Negotiating Status through Religious Practices

9789463721547
408 pages
Amsterdam University Press
Overview
Employing a transregional and interdisciplinary approach, this volume explores indigenous and black confraternities –or lay Catholic brotherhoods– founded in colonial Spanish America and Brazil between the sixteenth and eighteenth century. It presents a varied group of cases of religious confraternities founded by subaltern subjects, both in rural and urban spaces of colonial Latin America, to understand the dynamics and relations between the peripheral and central areas of colonial society, underlying the ways in which colonialized subjects navigated the colonial domain with forms of social organization and cultural and religious practices. The book analyzes indigenous and black confraternal cultural practices as forms of negotiation and resistance shaped by local devotional identities that also transgressed imperial religious and racial hierarchies.

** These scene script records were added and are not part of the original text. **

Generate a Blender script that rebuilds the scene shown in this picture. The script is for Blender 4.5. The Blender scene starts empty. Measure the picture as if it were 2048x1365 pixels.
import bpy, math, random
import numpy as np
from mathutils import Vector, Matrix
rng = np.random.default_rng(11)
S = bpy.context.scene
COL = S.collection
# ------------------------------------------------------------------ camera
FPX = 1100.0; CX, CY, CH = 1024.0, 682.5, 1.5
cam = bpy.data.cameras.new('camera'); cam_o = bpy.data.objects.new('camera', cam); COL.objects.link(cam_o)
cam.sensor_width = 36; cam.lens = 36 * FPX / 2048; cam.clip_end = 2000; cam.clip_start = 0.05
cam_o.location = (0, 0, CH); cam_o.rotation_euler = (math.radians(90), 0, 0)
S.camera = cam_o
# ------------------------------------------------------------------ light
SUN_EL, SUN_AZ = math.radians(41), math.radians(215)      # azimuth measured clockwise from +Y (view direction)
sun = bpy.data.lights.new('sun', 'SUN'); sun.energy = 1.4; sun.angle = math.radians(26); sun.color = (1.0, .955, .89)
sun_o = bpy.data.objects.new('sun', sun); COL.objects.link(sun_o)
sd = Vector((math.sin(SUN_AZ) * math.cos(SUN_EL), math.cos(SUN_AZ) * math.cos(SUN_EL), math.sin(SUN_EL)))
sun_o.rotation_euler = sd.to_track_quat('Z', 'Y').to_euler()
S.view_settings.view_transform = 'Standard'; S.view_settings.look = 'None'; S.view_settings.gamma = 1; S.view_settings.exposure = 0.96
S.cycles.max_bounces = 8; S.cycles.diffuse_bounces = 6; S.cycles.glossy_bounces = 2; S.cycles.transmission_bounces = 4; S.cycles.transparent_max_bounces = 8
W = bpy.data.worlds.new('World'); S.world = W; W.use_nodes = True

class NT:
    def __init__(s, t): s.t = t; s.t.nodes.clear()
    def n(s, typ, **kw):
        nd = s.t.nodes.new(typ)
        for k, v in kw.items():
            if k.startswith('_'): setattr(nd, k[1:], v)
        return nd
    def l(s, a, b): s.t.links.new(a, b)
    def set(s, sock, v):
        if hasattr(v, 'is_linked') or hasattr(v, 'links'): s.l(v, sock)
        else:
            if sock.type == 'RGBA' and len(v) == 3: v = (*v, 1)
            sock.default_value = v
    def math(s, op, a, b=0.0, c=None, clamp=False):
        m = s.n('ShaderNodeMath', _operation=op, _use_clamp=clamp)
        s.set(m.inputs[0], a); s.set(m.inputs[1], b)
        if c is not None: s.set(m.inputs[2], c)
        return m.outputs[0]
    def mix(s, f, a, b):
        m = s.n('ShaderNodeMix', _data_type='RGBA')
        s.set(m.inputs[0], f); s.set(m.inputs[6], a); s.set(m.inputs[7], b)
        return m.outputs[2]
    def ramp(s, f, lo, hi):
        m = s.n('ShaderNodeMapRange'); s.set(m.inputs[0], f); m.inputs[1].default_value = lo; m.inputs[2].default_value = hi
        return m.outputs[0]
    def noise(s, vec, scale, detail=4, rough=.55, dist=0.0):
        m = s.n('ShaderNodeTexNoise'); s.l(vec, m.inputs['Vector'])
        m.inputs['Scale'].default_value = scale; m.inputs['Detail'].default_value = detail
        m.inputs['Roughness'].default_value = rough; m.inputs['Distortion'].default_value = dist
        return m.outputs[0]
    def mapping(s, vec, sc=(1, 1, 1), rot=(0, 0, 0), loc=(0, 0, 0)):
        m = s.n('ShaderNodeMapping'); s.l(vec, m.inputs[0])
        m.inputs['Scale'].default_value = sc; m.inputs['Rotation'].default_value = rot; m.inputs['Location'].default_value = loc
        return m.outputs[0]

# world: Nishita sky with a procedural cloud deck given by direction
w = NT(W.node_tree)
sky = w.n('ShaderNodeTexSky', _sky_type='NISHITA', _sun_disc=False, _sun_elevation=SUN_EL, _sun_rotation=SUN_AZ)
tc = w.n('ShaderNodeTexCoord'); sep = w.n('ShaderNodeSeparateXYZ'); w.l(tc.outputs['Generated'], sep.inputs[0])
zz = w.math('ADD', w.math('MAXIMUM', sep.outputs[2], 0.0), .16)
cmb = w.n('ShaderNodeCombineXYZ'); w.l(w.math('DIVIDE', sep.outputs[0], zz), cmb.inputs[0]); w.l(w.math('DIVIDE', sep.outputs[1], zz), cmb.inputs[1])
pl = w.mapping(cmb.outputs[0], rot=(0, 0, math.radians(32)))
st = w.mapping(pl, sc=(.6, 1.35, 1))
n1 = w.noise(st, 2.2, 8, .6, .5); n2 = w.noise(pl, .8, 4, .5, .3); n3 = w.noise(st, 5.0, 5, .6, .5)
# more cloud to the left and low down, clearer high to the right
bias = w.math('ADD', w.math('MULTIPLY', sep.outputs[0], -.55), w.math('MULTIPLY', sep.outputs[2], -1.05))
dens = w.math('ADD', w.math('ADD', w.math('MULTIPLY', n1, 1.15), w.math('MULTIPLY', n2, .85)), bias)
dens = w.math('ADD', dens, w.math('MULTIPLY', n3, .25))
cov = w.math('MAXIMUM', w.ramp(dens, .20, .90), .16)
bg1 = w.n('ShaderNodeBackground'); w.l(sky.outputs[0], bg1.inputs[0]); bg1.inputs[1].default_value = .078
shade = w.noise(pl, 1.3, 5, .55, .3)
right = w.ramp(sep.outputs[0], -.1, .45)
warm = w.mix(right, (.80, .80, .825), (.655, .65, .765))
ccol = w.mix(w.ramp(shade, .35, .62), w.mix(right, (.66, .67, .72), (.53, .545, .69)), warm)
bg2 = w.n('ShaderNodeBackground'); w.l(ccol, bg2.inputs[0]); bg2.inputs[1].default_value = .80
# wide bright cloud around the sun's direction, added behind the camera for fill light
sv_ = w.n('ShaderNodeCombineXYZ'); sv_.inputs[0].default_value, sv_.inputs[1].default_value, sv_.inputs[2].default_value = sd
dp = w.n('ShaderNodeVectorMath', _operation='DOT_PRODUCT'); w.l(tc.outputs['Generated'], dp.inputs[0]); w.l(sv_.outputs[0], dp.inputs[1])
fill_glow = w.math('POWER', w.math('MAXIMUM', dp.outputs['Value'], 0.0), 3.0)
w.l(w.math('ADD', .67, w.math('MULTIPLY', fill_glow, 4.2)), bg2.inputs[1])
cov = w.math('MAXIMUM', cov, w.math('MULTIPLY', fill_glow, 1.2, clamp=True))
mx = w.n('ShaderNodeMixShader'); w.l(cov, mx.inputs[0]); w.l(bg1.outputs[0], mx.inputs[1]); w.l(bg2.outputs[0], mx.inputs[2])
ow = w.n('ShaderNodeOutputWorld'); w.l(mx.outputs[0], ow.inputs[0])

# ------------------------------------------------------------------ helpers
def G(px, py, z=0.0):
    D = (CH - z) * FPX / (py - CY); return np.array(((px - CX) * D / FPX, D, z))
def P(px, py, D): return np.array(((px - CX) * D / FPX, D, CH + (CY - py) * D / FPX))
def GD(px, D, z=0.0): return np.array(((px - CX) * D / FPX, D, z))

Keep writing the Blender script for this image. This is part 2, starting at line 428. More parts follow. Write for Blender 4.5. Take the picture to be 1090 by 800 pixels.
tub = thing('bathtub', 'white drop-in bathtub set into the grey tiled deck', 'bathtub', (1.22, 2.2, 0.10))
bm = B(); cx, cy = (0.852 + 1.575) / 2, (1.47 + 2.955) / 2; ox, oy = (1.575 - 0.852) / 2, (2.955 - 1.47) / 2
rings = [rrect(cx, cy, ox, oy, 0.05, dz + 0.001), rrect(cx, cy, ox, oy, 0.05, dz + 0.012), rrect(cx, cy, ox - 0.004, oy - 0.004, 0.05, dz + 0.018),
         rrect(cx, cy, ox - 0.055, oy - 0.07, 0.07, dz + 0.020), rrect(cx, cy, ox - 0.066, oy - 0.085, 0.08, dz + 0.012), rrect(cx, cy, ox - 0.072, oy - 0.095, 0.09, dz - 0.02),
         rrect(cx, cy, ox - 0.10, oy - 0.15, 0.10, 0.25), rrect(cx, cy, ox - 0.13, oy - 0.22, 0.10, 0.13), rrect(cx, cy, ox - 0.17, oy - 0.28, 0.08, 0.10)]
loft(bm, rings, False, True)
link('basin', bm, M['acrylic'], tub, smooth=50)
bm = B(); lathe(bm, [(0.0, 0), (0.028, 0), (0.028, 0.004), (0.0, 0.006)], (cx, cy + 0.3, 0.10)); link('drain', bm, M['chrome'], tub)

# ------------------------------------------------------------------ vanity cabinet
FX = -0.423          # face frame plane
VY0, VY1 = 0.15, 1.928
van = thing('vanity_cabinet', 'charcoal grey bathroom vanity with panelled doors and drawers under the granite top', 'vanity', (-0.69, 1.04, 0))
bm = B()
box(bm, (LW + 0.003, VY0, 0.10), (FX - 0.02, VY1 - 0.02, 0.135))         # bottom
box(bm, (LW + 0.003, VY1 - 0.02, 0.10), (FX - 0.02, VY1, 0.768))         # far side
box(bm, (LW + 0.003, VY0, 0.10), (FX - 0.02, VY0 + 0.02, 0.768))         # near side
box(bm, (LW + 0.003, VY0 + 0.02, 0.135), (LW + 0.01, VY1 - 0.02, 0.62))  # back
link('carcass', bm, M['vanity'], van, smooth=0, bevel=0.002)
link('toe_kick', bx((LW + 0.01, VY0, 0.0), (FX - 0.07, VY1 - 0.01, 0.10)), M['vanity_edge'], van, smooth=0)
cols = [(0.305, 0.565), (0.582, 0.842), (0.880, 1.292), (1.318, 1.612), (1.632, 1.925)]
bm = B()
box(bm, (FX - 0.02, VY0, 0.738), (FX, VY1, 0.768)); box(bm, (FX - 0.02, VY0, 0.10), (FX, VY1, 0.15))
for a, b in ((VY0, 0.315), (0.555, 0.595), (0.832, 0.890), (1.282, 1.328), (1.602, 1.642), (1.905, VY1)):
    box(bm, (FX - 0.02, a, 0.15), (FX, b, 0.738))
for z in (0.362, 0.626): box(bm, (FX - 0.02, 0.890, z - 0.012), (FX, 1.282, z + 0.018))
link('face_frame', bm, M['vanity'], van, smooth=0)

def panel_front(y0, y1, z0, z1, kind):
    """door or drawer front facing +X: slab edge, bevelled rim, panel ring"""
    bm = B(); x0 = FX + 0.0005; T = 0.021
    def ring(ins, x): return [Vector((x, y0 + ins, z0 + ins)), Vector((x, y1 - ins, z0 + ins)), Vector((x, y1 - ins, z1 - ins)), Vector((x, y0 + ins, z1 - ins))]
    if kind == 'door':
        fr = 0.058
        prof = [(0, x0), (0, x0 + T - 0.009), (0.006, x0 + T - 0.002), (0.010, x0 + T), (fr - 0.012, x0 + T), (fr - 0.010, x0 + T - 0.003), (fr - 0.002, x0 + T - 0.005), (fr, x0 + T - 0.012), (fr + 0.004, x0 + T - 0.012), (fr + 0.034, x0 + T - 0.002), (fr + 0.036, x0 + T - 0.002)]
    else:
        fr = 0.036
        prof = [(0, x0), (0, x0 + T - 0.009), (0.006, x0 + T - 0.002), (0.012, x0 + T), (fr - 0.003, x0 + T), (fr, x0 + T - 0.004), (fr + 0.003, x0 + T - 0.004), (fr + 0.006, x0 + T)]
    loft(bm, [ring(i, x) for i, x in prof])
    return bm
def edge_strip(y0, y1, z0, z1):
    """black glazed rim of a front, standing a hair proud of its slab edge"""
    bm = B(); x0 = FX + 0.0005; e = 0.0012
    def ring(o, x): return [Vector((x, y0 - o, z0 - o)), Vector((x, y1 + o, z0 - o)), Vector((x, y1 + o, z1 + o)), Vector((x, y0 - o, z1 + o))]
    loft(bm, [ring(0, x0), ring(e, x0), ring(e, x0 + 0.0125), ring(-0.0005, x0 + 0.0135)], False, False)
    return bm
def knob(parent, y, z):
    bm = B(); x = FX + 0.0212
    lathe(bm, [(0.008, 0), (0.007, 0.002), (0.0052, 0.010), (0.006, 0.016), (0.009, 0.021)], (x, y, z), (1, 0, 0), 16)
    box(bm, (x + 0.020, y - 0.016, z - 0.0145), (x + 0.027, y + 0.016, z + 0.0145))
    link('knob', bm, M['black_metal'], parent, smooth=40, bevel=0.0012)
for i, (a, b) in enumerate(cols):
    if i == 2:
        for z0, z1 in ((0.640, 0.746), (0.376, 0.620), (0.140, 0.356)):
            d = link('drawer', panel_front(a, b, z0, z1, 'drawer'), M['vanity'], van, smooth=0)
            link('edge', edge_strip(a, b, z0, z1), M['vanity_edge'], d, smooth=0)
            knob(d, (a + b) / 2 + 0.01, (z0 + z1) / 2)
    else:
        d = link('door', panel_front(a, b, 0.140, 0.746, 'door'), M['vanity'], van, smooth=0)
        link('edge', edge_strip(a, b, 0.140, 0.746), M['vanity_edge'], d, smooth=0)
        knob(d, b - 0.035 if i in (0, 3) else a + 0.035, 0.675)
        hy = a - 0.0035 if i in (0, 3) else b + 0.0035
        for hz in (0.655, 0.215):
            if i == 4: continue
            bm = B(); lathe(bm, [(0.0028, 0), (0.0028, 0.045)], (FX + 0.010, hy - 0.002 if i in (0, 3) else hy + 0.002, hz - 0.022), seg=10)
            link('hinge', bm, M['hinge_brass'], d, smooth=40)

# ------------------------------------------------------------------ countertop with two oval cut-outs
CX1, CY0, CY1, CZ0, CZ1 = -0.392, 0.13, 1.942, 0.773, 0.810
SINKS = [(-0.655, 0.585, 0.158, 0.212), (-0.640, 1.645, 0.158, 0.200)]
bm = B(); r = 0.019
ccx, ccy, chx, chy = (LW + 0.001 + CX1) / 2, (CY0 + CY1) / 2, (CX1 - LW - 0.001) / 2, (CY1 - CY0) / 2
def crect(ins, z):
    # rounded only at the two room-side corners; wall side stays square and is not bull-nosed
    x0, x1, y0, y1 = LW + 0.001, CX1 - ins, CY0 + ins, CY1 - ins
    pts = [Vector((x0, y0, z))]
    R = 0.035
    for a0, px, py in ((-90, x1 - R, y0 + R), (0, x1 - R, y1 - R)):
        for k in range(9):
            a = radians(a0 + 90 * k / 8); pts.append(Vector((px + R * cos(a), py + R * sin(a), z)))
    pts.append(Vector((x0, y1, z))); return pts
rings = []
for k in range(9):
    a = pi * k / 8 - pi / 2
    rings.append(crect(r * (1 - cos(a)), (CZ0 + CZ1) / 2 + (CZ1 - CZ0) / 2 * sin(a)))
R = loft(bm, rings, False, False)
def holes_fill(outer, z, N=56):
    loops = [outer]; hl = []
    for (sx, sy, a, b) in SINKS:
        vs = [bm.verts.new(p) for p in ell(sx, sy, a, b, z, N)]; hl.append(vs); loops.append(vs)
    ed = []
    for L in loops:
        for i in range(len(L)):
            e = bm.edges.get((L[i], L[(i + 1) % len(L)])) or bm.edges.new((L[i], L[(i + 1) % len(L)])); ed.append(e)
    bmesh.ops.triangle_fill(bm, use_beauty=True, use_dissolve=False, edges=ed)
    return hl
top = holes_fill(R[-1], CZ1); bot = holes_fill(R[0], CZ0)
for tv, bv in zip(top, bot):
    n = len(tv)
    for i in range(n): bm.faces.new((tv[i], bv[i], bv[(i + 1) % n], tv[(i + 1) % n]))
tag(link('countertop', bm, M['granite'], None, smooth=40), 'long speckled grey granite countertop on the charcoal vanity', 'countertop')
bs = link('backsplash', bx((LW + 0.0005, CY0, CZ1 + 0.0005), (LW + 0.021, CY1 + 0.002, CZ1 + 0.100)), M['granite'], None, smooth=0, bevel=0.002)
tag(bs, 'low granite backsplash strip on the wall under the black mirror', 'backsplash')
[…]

The analysis of these practices explores the intersections between ethnic identity and ritual devotion, as well as how the establishment of black and indigenous religious confraternities carried the potential to subvert colonial discourse.
Author Bio
Javiera Jaque Hidalgo is an assistant professor of Spanish in the Department of Modern and Classical Languages and Literatures in Virginia Tech. Her topic of research is the literature and culture of Colonial Latin America with a focus on Jesuit missions in Chile. More recently her research focus is on indigenous migration to urban spaces. She has published her research in A Contracorriente, Una revista de estudios latinoamericanos, Rocky Mountain Review, Revista Chilena de Literatura, and Revista Provinciana. Revista de literatura y pensamiento. She is currently working in her first monograph entitled Misiones Jesuitas en la Frontera de Arauco: Resistencia Mapuche, Negociación y Movilidad Cultural en la Periferia Colonial (1593-1641) , in which she analyzes the frontier dynamics among Mapuche people and Jesuit missionaries in the seventeenth century. Miguel A. Valerio is assistant professor of Spanish at Washington University in St. Louis. His research focuses on the African diaspora in the literatures and cultures of the early modern Iberian world, particularly Afro-confraternities’ festive practices. His work has appeared in Afro-Hispanic Review, Confraternitas, Slavery and Abolotion, Colonial Latin American Review and the Journal of Festive Studies. His book, Sovereign Joy: Afro-Mexican Kings and Queens, 1539-1640, which studies Afro-Mexican confraternities’ festive practices, will be published with Cambridge University Press in 2022.